Tratar de temas semelhantes não é nenhuma inovação para o cinema em geral, quanto mais para o brasileiro, que acaba assumindo uma característica de quem copia fórmulas estrangeiras já conhecidas e junta um elenco que sempre está brilhando nas telenovelas e montam um filme. O jogo dos sexos que o roteiro de Emanuel Jacobina e René Belmonte apresenta possui todos os ingredientes que podem explorar, mas, ao mesmo tempo, tal lugar comum não aparece como uma desvantagem no desenvolvimento da trama. Isso se deve à grande sutileza usada nos diálogos íntimos dos casais, que provoca uma relação de identificação do público com os personagens, fator este que é muito importante, não deixando o espectador irritado em algum momento e atraindo sua atenção durante toda a duração da película. Farpas são trocadas, casais são desfeitos, traições são amontoadas e os estereótipos vão sendo reforçados, o que acaba denunciando um bloqueio na tentativa de inovar. Sempre tem aquele certinho, ou o mulherengo, ou a promíscua ou a sonhadora. E sempre tem aqueles que são neutros e procuram estabilizar as histórias dos outros personagens. Tais estereótipos acabaram deixando um gosto amargo de quem vai digerir o filme, pois dá a sensação de que aquilo poderia ter recebido um tratamento mais peculiar que proporcionasse coisas novas. E não adianta dizer que a guerra dos sexos acabou. Ela pode ter sido diminuída, e é até mostrada ao abordar a independência das mulheres, mas ainda não foi abolida. Homem versus mulher sempre existirá e por receber um upgrade cada vez mais moderno é que o roteiro poderia ter apurado novas situações e trazê-las à tona.

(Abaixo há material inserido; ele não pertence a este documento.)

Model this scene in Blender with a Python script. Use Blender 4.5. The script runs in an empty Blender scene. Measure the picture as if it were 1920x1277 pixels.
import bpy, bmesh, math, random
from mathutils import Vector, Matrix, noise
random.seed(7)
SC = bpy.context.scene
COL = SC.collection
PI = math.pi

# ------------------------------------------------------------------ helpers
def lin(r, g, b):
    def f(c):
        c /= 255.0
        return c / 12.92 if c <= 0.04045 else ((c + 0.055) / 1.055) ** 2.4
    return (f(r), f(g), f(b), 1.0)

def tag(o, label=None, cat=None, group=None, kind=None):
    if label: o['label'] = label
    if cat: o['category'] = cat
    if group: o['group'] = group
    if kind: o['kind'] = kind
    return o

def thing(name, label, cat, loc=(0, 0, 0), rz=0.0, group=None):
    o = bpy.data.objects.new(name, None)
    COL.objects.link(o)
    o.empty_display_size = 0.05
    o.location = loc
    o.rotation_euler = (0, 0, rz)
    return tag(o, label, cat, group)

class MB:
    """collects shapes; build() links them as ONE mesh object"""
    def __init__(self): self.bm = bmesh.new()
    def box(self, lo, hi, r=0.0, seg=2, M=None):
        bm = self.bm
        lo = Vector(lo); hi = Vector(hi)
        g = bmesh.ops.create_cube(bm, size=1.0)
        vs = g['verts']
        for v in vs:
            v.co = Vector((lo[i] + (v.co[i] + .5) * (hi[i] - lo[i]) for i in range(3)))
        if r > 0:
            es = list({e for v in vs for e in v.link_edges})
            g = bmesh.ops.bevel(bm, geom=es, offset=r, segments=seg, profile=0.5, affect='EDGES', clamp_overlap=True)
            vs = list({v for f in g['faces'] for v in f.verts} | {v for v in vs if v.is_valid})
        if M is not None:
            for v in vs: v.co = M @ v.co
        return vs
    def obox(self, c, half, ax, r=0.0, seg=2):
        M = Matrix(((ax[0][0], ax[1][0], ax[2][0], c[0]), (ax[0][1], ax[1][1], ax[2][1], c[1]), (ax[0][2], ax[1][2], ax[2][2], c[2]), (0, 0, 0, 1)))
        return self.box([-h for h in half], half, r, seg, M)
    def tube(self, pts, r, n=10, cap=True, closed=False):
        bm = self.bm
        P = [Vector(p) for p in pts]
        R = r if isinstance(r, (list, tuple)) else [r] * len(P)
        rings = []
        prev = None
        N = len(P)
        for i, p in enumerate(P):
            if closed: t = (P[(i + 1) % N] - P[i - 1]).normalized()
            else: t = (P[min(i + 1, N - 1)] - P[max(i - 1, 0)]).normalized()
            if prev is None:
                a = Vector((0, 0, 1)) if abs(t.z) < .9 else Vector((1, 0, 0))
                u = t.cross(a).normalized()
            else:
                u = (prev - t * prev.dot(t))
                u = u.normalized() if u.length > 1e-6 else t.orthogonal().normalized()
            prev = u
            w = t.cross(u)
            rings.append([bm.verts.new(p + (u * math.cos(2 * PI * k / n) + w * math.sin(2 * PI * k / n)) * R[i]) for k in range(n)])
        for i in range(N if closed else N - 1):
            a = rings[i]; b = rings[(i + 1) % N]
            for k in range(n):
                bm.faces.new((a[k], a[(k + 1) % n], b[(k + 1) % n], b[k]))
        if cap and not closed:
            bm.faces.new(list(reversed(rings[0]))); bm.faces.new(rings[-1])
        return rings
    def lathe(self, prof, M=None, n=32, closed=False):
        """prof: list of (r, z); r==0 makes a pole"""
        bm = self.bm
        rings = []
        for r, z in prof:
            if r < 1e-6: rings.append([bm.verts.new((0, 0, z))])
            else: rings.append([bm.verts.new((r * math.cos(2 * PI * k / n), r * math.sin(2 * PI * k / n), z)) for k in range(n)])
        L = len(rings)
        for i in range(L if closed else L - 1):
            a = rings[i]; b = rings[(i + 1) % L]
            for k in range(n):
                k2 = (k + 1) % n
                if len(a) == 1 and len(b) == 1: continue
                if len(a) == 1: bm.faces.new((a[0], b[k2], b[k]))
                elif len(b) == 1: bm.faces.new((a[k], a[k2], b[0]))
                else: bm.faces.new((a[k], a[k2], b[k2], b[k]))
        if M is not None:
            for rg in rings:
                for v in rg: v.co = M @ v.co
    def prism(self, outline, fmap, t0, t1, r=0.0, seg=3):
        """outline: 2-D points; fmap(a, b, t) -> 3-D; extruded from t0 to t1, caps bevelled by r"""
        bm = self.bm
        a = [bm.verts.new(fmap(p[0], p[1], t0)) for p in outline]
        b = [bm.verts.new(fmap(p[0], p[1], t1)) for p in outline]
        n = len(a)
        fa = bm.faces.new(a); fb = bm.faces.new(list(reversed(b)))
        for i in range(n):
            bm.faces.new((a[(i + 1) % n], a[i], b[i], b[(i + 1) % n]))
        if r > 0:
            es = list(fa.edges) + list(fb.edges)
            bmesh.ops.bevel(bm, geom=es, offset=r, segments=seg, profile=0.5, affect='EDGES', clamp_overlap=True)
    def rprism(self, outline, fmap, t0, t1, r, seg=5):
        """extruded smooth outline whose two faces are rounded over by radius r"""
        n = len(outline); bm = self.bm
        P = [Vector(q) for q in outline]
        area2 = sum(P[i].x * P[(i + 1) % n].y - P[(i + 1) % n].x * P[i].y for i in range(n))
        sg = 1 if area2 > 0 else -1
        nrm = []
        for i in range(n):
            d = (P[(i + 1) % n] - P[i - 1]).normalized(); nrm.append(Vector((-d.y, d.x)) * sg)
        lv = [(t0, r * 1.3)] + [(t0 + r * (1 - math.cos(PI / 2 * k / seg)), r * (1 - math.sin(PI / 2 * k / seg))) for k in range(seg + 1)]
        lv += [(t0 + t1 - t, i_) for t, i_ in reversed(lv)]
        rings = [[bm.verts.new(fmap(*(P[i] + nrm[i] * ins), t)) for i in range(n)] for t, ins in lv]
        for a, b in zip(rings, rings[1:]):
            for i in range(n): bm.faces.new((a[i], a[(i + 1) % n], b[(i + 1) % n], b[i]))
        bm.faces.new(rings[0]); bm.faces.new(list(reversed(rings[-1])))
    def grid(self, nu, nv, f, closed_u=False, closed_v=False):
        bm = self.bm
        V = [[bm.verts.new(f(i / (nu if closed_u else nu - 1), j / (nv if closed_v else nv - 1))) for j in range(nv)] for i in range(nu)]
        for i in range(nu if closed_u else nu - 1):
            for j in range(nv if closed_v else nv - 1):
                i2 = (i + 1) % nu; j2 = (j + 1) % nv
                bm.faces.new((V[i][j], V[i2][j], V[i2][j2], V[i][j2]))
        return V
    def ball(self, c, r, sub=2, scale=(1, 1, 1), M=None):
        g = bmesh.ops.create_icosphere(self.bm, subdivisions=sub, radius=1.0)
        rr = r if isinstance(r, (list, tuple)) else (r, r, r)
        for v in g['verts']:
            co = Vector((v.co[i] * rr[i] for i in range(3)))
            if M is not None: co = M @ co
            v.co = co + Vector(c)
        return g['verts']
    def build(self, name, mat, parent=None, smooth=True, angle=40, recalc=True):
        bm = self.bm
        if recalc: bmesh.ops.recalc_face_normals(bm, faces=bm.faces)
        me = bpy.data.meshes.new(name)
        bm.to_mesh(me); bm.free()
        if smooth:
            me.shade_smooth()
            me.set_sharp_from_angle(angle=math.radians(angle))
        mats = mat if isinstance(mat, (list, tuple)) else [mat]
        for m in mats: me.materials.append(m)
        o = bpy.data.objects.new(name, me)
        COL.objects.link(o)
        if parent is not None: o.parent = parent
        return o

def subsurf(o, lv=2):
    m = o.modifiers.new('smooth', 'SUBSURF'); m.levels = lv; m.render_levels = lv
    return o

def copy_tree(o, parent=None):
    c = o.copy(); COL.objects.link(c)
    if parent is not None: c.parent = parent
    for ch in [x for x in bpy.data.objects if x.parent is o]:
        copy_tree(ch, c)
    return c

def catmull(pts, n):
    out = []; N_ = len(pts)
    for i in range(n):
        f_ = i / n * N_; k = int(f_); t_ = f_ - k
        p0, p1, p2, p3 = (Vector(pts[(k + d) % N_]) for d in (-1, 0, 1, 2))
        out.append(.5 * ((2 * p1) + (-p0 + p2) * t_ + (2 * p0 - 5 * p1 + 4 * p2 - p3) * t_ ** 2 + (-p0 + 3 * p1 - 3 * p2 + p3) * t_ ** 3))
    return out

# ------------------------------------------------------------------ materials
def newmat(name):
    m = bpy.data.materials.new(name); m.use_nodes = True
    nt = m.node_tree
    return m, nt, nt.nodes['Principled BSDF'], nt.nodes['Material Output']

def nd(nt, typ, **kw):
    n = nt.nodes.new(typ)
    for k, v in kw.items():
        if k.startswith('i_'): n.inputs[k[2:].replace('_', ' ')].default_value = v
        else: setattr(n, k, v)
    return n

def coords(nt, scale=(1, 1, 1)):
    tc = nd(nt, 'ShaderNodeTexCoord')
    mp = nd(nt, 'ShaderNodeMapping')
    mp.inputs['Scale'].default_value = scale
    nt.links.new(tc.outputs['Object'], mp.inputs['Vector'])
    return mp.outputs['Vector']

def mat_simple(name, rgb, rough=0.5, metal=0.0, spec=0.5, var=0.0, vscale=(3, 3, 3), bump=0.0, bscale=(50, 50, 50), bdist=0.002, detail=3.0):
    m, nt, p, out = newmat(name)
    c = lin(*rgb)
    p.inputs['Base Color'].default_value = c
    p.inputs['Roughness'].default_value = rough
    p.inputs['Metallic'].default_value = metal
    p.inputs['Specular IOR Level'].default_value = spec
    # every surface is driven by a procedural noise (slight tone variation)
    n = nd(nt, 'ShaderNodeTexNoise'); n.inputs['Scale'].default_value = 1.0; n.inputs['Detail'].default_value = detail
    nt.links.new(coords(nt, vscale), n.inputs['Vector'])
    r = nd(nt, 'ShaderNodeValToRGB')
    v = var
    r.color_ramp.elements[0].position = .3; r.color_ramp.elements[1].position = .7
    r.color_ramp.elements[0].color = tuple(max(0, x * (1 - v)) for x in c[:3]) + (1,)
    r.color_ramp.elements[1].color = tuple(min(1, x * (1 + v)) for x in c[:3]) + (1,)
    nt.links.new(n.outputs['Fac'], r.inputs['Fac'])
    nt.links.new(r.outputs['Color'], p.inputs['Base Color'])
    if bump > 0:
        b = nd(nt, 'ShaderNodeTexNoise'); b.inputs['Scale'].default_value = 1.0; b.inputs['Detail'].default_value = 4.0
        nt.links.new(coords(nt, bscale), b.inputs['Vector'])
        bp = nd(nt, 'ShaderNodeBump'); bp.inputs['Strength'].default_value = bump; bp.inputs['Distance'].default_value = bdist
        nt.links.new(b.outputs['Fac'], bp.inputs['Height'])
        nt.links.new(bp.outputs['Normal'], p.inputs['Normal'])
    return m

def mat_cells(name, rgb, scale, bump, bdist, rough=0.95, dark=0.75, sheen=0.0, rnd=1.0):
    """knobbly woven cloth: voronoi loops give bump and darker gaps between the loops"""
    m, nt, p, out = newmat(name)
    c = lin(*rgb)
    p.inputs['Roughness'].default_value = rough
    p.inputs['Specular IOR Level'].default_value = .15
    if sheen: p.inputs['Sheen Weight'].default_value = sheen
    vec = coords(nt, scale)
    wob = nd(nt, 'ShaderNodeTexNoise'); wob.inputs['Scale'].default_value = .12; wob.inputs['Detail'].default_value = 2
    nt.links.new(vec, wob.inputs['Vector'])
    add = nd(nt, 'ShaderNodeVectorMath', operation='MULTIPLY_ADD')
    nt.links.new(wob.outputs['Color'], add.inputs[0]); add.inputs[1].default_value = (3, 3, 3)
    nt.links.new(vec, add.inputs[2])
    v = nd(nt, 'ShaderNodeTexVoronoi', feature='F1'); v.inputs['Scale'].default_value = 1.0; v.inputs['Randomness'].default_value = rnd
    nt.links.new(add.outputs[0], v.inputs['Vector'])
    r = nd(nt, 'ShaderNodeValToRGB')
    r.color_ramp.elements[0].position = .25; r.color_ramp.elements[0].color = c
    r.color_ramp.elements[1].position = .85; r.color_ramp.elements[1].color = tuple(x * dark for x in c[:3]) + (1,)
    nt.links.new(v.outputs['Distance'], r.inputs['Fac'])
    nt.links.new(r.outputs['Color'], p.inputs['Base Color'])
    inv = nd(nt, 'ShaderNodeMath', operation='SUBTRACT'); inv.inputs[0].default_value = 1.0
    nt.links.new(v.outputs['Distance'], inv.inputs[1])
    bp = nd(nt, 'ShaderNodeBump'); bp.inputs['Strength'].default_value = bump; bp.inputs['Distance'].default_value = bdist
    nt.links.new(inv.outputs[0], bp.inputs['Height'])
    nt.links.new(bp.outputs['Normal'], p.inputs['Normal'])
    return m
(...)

A estréia de Jorge Fernando na direção ainda promove comparações com seus trabalhos televisivos. Sempre assumindo um caráter meio novelesco, Jorge acaba limitando mais ainda o andamento da trama. Mesmo desfrutando de um cenário belíssimo e tendo acertado na trilha sonora contemporânea e que, certamente, marca os momentos mais interessantes da trama, o diretor não consegue ir muito além do que sempre foi. É óbvio seu timing para a comédia e consegue extrair isso do seu elenco, mas, ao mesmo tempo, parece se confundir com o projeto que tem em mãos e não assume uma linguagem cinematográfica adequada que o filme poderia ter promovido. Além da comédia, ele consegue pontuar momentos importantes onde há um drama emocional mais forte e o caráter psicológico de cada personagem vem a trama, demonstrando que, mesmo dando os primeiros passos nas telonas, tem competência para aprender com cada novo projeto que aceitar seguir em frente.

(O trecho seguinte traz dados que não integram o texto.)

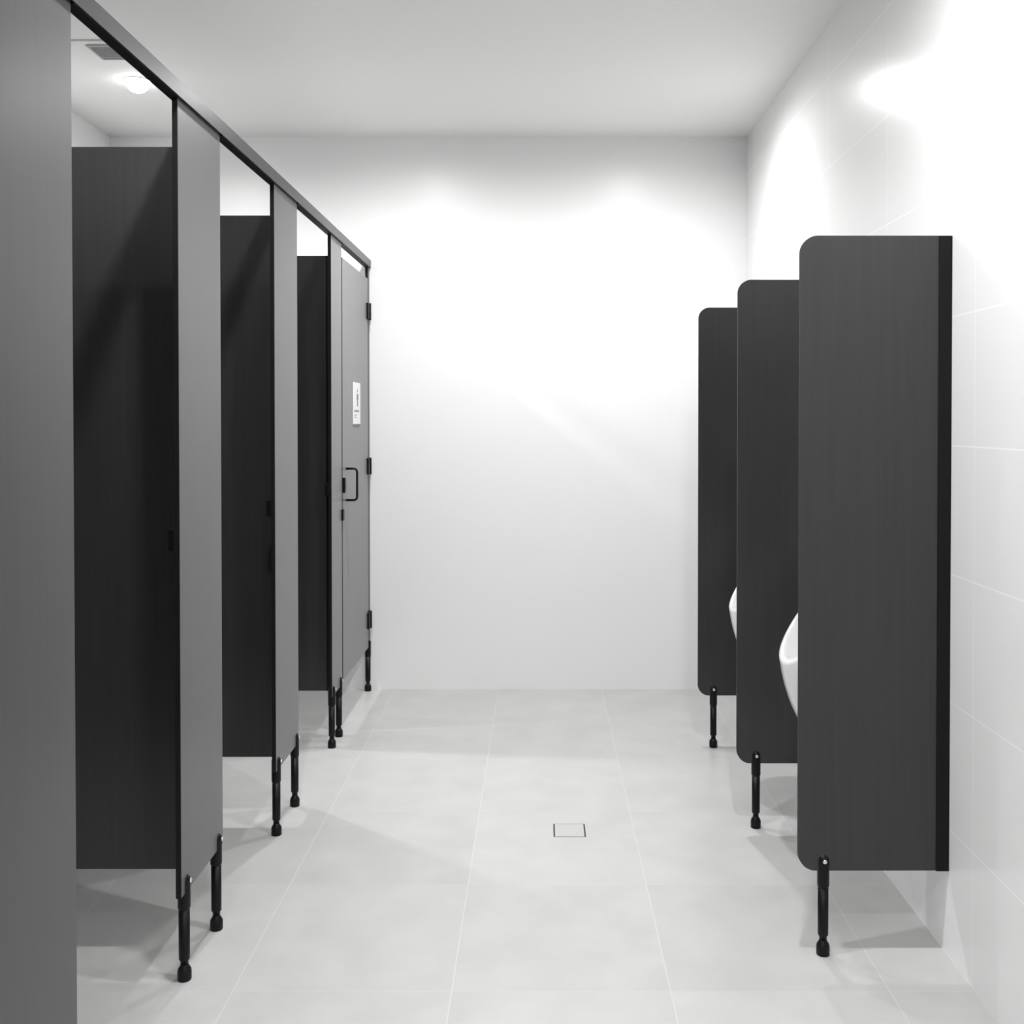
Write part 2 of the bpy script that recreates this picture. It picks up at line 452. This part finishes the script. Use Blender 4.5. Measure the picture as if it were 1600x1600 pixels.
dl = thing('downlight', 'bright round recessed downlight in the ceiling above the cubicles', 'light', (-1.609, 4.112, ZC))
bm = bmesh.new()
n = 40; ringp = [(0.048, -0.0005), (0.049, -0.003), (0.053, -0.0035), (0.056, -0.002), (0.056, 0.0)]
V = [[bm.verts.new((r_ * math.cos(2 * PI * k / n), r_ * math.sin(2 * PI * k / n), z_)) for k in range(n)] for r_, z_ in ringp]
for a, c in zip(V, V[1:]):
    for i in range(n): bm.faces.new((a[i], a[(i + 1) % n], c[(i + 1) % n], c[i])).smooth = True
link('trim_ring', bm, M['trimwhite'], dl)
bm = bmesh.new(); lathe(bm, [(0.003, -0.048)] + [(0.0475 * math.sin(PI / 2 * k / 10), -0.0005 - 0.0475 * math.cos(PI / 2 * k / 10)) for k in range(1, 11)], 40)  # domed downward, its bulge stands in for the glare around the lamp
link('lens', bm, M['lens'], dl, label='glowing lens')

# ------------------------------------------------------------------ light: three rows of ceiling downlights, plus an added fill pair behind the camera
POWER = {4.112: 14.0, 2.05: 16.5, 0.0: 10.5, -2.05: 7.0}
for x, y in ((-1.609, 4.112), (-1.609, 0.0), (-0.57, 4.112), (0.465, 4.112), (-0.57, 2.05), (0.465, 2.05), (-0.57, 0.0), (0.465, 0.0), (-0.57, -2.05), (0.465, -2.05)):
    if True:
        ld = bpy.data.lights.new('downlight_or_fill', 'SPOT')
        ld.spot_size = math.radians(176); ld.spot_blend = 1.0; ld.shadow_soft_size = 0.035
        ld.energy = 4 * POWER[y]; ld.color = (1.0, 1.0, 1.0)
        lo = bpy.data.objects.new('downlight_or_fill', ld); COL.objects.link(lo)
        lo.location = (x, y, ZC - (0.056 if x < -1 and y > 1 else 0.012))

w = bpy.data.worlds.new('World'); S.world = w; w.use_nodes = True
w.node_tree.nodes['Background'].inputs['Color'].default_value = (0, 0, 0, 1)

# ------------------------------------------------------------------ camera
cd = bpy.data.cameras.new('Camera'); cam = bpy.data.objects.new('Camera', cd); COL.objects.link(cam)
cd.sensor_width = 36; cd.lens = 36.0; cd.clip_start = 0.02
cd.shift_x = -44 / 1600; cd.shift_y = -121.66 / 1600
cam.location = (0, 0, 1.3); cam.rotation_euler = (PI / 2 - math.radians(0.8), 0, 0)
S.camera = cam
S.view_settings.view_transform = 'Standard'; S.view_settings.look = 'None'
S.view_settings.exposure = 0.47; S.view_settings.gamma = 1.0
S.view_settings.use_curve_mapping = False
S.cycles.max_bounces = 12; S.cycles.diffuse_bounces = 8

O elenco está impecável. Um banho de grandes estrelas que, além de serem mais do que atores em ascensão no cenário nacional, são astros que conseguem atrair o público noveleiro que temos, e sabemos que tal público não é pouco. Isso acaba sendo positivo, pois promove uma ida maior dos brasileiros ao cinema e afasta-o das produções hollywoodianas, provando que temos produtos bons aqui mesmo na nossa terrinha. Malu Mader e sua voz rouca fazem de Ana o personagem com mais credibilidade de todos, não somente por ser uma das principais protagonistas, mas por ser aquela que talvez mais fique longe das caricaturas. Além disso, Mader está bastante a vontade no papel, e sempre ficamos ansiosos para saber quando ela irá esbanjar sua beleza novamente em cena. Murilo Benício sempre se encaixa bem em personagens bobões e agrada, mas ainda não sabe dar uma impostação na sua atuação adequada para as telonas. Alessandra Negrini e sua beleza impecável são fatores essenciais para que haja uma certa densidade na história. Longe das novelas, a atriz encabeçou esse projeto e mostrou que ainda está em plena forma, conseguindo até um feito que eu custei a acreditar: entrar em harmonia com Caco Ciocler. Os dois não combinam em nada durante suas cenas conjugais, mas acabam conseguindo driblar tais diferenças e convencendo das suas crises. Helosia Perissé continua com a cara de seriado de humor de televisão, mesmo tentando se diferenciar de qualquer outro trabalho que tenha feito. Apesar deste contratempo, seu talento é impecável, mas não bate Fábio Assunção. Definitivamente o filme é dele. Sua malícia e pitadas de humor negro ao construir Tomás são impecáveis e, por mais caricaturado que esteja, não economiza na postura adequada e se mostra o mais preparado para a vida cinematográfica.

Mesmo tendo uma abordagem que extrapole o lugar comum, "Sexo, Amor e Traição" é uma comédia leve e despretensiosa, que não vai além de um agradável entretenimento, mas que deixa no ar a certeza que, se tivesse sido revisado o roteiro e tiradas algumas de suas breviedades e artificialidades, a história poderia ter funcionado mais ainda. De qualquer forma, é uma comédia que não se enquadra nos besteiróis e tem um quê de madura, além de abordar a constante guerra dos sexos e temas que quer queiramos ou não, irão sempre estar presentes na vida de cada um, como o sexo fútil e o sexo útil; o amor verdadeiro e a paixão que passa; a traição necessária e a traição ocasional, enfim. Tudo que os relacionamentos estão expostos a viver, nas mãos de atores responsáveis e queridos pelo público.